══ Records shown

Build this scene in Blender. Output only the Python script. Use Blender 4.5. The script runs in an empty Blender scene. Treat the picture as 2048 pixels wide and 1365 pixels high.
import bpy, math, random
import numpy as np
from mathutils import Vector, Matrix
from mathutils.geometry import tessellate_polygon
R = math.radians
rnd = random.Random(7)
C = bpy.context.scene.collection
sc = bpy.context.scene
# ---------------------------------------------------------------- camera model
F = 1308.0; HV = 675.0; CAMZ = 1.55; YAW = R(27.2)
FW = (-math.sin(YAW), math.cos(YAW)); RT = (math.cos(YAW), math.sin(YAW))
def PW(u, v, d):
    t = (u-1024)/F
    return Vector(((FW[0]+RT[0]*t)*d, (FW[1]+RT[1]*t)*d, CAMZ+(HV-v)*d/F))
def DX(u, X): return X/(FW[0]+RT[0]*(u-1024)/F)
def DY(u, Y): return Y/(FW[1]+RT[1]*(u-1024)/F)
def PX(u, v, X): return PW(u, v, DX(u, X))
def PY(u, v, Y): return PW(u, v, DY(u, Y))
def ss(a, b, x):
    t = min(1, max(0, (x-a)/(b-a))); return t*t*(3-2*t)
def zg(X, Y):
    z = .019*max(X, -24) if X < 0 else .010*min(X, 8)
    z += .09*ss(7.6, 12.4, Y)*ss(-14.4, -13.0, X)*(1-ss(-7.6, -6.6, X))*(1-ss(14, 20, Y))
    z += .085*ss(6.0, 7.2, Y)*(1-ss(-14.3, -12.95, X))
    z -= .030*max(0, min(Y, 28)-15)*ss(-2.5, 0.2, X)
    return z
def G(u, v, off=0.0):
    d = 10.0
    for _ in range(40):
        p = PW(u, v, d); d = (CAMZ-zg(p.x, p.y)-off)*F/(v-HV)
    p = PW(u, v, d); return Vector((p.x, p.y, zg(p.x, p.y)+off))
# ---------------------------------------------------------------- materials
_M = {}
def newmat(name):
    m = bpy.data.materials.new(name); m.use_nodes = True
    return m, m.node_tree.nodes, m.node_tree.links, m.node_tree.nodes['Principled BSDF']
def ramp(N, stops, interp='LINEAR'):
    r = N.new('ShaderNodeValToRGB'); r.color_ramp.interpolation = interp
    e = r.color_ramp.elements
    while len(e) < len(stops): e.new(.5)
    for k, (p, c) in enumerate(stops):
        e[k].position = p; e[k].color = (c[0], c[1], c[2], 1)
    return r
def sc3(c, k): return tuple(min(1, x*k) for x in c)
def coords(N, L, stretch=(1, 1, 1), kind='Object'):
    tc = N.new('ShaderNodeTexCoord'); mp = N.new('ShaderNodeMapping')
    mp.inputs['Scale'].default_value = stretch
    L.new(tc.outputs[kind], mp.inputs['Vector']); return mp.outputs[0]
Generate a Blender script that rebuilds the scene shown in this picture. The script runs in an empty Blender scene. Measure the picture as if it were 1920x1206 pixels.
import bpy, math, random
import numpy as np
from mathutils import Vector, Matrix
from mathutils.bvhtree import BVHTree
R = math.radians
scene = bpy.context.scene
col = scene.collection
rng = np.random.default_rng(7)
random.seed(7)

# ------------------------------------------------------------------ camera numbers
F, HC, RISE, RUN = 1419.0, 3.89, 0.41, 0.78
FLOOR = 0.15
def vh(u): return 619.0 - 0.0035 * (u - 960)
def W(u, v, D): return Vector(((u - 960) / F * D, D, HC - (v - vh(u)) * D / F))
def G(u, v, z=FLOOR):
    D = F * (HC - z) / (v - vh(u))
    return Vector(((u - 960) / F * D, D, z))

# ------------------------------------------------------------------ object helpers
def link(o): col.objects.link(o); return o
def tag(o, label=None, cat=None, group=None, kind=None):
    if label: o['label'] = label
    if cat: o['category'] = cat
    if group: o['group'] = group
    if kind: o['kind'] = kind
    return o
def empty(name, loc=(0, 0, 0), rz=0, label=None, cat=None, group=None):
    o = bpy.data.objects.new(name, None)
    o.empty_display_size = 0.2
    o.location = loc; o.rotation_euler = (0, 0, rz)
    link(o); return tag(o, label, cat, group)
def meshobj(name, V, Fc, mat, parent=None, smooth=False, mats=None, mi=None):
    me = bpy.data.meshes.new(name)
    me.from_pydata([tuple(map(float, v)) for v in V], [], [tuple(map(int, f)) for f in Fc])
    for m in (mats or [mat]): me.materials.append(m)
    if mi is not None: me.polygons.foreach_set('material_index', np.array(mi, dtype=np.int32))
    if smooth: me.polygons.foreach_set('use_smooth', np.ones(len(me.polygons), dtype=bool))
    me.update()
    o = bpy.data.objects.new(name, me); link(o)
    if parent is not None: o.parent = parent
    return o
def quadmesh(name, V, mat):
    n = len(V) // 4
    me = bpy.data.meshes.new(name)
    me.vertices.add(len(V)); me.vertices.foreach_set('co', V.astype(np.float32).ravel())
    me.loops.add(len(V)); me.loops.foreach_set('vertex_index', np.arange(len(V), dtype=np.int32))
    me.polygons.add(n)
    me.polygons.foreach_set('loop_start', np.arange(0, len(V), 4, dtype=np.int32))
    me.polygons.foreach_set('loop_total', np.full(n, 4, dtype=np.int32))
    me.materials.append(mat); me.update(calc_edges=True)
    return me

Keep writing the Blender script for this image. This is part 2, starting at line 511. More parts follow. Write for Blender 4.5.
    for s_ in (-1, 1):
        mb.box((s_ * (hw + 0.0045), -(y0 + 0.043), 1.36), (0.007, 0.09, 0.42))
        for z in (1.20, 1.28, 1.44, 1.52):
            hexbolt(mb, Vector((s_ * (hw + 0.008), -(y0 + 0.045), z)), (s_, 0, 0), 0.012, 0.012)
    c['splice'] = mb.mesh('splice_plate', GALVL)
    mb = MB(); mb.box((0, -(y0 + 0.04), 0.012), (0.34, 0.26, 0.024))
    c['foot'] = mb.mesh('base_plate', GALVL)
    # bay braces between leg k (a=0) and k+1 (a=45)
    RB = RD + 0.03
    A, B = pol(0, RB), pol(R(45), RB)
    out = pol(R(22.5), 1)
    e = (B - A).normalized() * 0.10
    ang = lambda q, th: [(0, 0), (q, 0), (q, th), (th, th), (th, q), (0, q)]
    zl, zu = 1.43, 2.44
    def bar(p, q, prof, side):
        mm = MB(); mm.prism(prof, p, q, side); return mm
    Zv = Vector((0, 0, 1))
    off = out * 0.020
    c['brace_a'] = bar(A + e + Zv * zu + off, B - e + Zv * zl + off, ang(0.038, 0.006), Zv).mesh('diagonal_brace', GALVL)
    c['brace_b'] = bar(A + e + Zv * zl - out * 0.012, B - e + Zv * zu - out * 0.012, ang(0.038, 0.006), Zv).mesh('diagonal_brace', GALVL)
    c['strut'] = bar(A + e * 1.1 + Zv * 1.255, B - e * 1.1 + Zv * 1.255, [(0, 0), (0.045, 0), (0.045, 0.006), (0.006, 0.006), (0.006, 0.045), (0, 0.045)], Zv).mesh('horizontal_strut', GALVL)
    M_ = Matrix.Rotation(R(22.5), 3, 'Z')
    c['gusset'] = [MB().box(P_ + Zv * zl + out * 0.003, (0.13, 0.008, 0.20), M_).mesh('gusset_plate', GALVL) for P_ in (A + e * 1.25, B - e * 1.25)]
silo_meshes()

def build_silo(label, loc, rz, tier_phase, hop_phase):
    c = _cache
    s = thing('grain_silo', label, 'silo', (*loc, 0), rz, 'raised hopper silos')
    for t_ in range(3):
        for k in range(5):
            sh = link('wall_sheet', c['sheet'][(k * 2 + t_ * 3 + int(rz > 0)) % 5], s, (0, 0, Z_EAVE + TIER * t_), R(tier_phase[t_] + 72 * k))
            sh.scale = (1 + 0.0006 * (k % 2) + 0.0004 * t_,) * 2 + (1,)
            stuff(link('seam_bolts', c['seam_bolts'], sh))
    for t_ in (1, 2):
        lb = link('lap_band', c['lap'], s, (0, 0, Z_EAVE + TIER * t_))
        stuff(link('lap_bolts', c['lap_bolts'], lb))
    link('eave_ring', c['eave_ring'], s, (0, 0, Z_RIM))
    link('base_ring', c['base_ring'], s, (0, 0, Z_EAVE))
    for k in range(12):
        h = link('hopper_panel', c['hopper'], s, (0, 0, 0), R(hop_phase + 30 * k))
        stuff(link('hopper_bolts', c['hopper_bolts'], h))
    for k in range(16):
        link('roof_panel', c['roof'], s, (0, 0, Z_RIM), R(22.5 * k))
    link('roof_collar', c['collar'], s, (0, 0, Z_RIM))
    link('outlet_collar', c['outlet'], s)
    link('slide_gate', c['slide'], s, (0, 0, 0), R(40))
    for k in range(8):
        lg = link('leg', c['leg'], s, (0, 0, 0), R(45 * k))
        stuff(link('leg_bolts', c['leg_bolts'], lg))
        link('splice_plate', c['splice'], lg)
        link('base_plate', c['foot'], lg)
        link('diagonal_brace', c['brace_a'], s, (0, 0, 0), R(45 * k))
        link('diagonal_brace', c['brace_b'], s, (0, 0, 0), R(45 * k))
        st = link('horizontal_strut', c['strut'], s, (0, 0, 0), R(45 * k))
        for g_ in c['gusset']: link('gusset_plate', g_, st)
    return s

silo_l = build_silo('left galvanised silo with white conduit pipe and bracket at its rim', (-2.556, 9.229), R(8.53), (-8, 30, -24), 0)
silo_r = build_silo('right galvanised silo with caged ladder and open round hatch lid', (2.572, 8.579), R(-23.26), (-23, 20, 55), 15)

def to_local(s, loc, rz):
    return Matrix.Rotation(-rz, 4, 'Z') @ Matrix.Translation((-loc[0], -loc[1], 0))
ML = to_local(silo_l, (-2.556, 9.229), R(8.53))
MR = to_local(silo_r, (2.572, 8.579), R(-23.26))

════

Objective ▸
Search the entries for the word "this", then list each line that holds it.

The completed task ▸
Build this scene in Blender. Output only the Python script. Use Blender 4.5. The script runs in an empty Blender scene. Treat the picture as 2048 pixels wide and 1365 pixels high.
Generate a Blender script that rebuilds the scene shown in this picture. The script runs in an empty Blender scene. Measure the picture as if it were 1920x1206 pixels.
Keep writing the Blender script for this image. This is part 2, starting at line 511. More parts follow. Write for Blender 4.5.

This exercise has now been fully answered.